Hurricane Sandy Relief Bill Passes The House
Despite my best efforts to point out the reasons why it was a bad idea, the House went right ahead and passed the ridiculously over-priced $50.7 billion Hurricane Sandy relief bill. Don't count on the Senate to stop it at this point.
Thanks to the 179 Republicans and one Democrat (Rep. Andrew Harris of Maryland) who voted against this monstrosity. Of course, even the nays were not really standing up for the proposition that the Federal government shouldn't be involved in disaster relief at all. Instead, for the most part they were trying to establish only either (a) that massive disaster relief expenditures should be offset by cuts somewhere else, or (b) that they shouldn't just vote the maximum amount of every wish list that the governors could come up with, and instead should at most only vote piece by piece for expenditures that could be justified.

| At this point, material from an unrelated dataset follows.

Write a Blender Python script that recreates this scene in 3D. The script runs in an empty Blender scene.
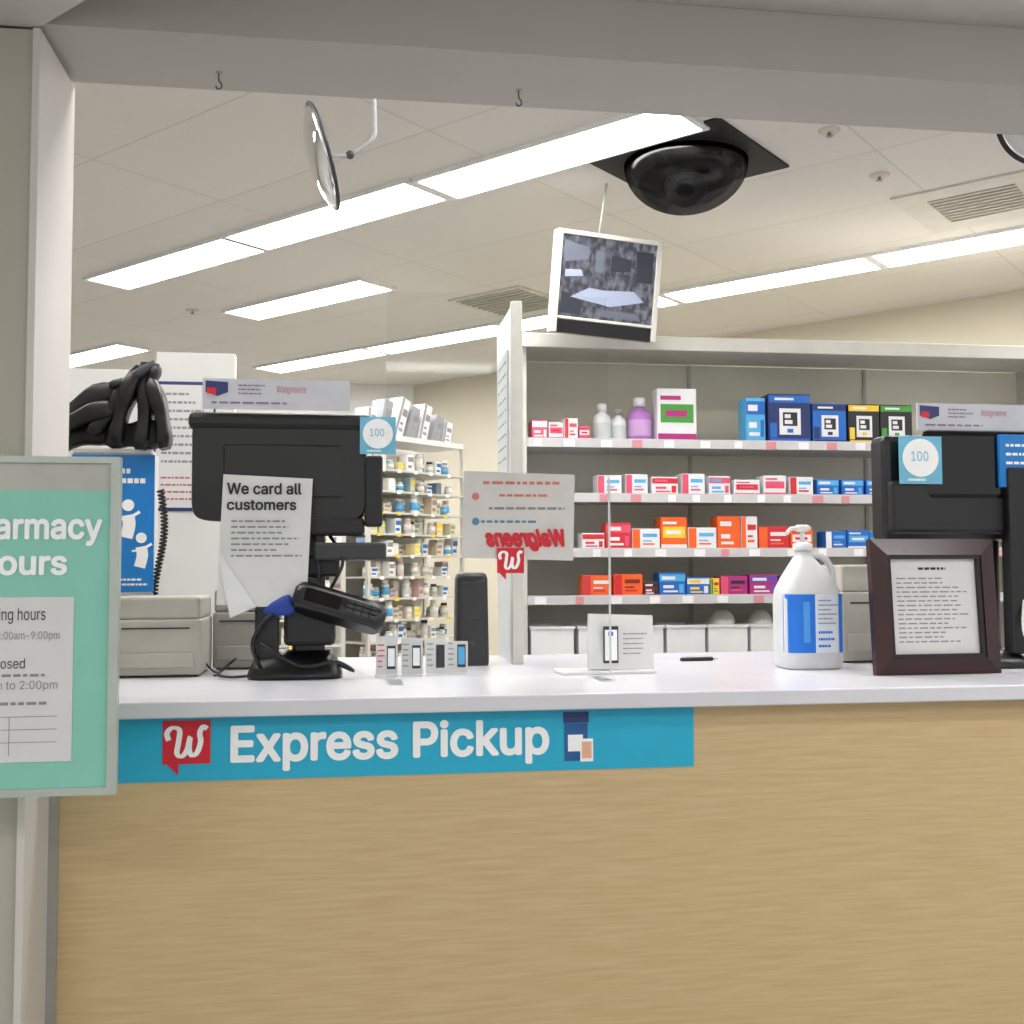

Basically, this bill has a little to do with Hurricane Sandy relief, and a lot to do with bailing out the even bigger disaster of the budgets of New York, New Jersey, and to some degree Connecticut. There's so much money in this bill that I'll bet it will make the budgets look good for the whole remaining terms of Governors Cuomo and Christie. As for the 20 or 30 hurricanes in the Gulf that we will have to pay for as our quid pro quo for this one, well that's not Cuomo's or Christie's problem.
Somewhere out there there must be someone other than myself who has figured out what a terrible idea this Federal disaster relief thing is for New York and New Jersey, but I haven't been able to find it.